Reportaje | La felicidad Bonilla no es más que agua, harina y sal con aceite del bueno

Reportaje | La felicidad Bonilla 
no es más que agua, harina y sal con aceite del bueno
César Bonilla posa con sus empleados y una bandeja de churros en el local que abrió en 1958 | patricia g. fraga

Contaban ayer en Bonilla que los tienen que son de raza esporádica y acuden en días puntuales, pero que la mayoría de sus clientes de A Galera acuden a la misma hora. Se sientan delante de la mesa metálica “x” y esperan por su ración de churros. Fieles. Todos los figurantes de esta película tienen un nombre y una historia detrás, igual que los más de 50 que trabajan en la fábrica de Arteixo y que César conoce uno a uno.
Él es la tercera generación de una familia que puso el chocolate a remover en Venezuela y se hizo con cafeterías a la orilla del Nervión. El germen de todo tuvo lugar allí, en el único de los seis locales con barco azul que respeta el pasado de barra de madera noble y doble piso. Dice el patrón que en estos 60 años que llevan abiertos hubo averías, pero que su receta de los churros y las patatas es la misma que usa para su vida: “Levantarse feliz”.
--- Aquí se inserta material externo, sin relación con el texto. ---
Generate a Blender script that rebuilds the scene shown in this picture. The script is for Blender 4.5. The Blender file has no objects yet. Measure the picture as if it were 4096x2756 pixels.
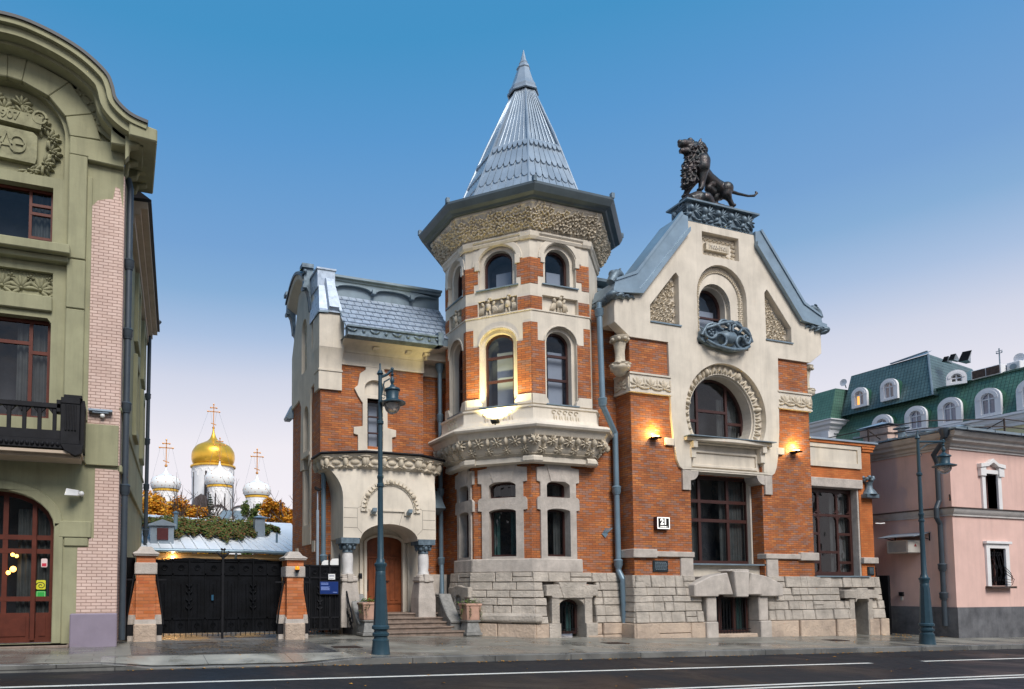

Al principio, el local era de planta única y César tenía que escapar porque la gente llegaba hasta la cocina, pero aún cuando tuvo que reformar el bajo, se trasladaron con una cafetera y cuatro cosas a uno de la calle Real por eso de que si se frena, “pierdes la inercia y cuesta arrancar otra vez”.
Así que César decidió aplicar esta teoría a su propia biografía. Fue un adelantado en los estudios, de la primera promoción de la Escuela Náutica. Para examinarse, “mi madre me hizo unos bombachos” porque hasta ese momento iba de corto. Cuando habla de su barco de madera se le abren los ojos. También le brillan al asegurar que los que se suicidan en cacao no llevan más que agua, harina y sal, “e aceite do bo, pero algo terá a auga cando a bendicen”.
El caso es que los Bonilla siguieron las pautas que marcó el chocolate exprés del 30 hasta hoy. No hay más secreto que el sudor. De los años en que César madrugaba para coger “as pedras boas de carbón” en la fábrica de gas de la calle Sol.
Después llegó la electricidad y los Bonilla se hicieron con freidoras llegadas desde Bilbao, “con una resistencia de kilowatios que no fue suficiente” porque “el churro al caer enfría mucho el aceite”.
Hubo que encargarlas especiales para que el manjar saliese en su punto. Y salió. Tanto que en el ejercicio de 2015 facturaron más de seis millones de euros, los que salen de poner a freír 700.000 churros y más 37.000 kilos de patatas que hacen “chas” en la boca de españoles y también de ingleses, franceses, italianos, estadounidenses, panameños y coreanos, los últimos en sumarse a las exportaciones de la marca y donde al parecer causan furor.

Los churros y la navegación
Al patrón le gusta lo que hace, un trabajo que solo abandona cuando toca coger el barco. Recuerda que en el 72 salió con un velero de A Coruña y llegó con sus “colegas” hasta Inglaterra: “Nos dieron por perdidos”, pero en medio de la nada se cruzaron con un pesquero: “Nos dieron cinco merluzas y 60 litros de gasoil”.
Por este tipo de cosas, valora la vida y no hay día que no acuda al polígono de Sabón. Su coche no necesita GPS, tampoco su cabeza. César lo recuerda todo. Allí, entre patatas y masa de harina se siente a gusto al ver que la factoría que montó en los 80 y nació en forma de kiosco en Ferrol sigue echando humo de noche para que a nadie le falte una taza a un plato pegado por la mañana.
Y es que antes de A Galera se instalaron en el Orzán y antes, su abuelo Salvador despachó churros y cerveza en la ciudad departamental: “Cómese moito churro en A Coruña”.
Lo dicen las cifras y los que entran a diario a por su dosis. Azucarada o no. En un local que ayer condecoró a sus incondicionales con tres de esos que salen de la freidora con el aceite justo porque para eso tienen aparatos fabricados a medida: “Non cambiaremos”. Palabra de patrón.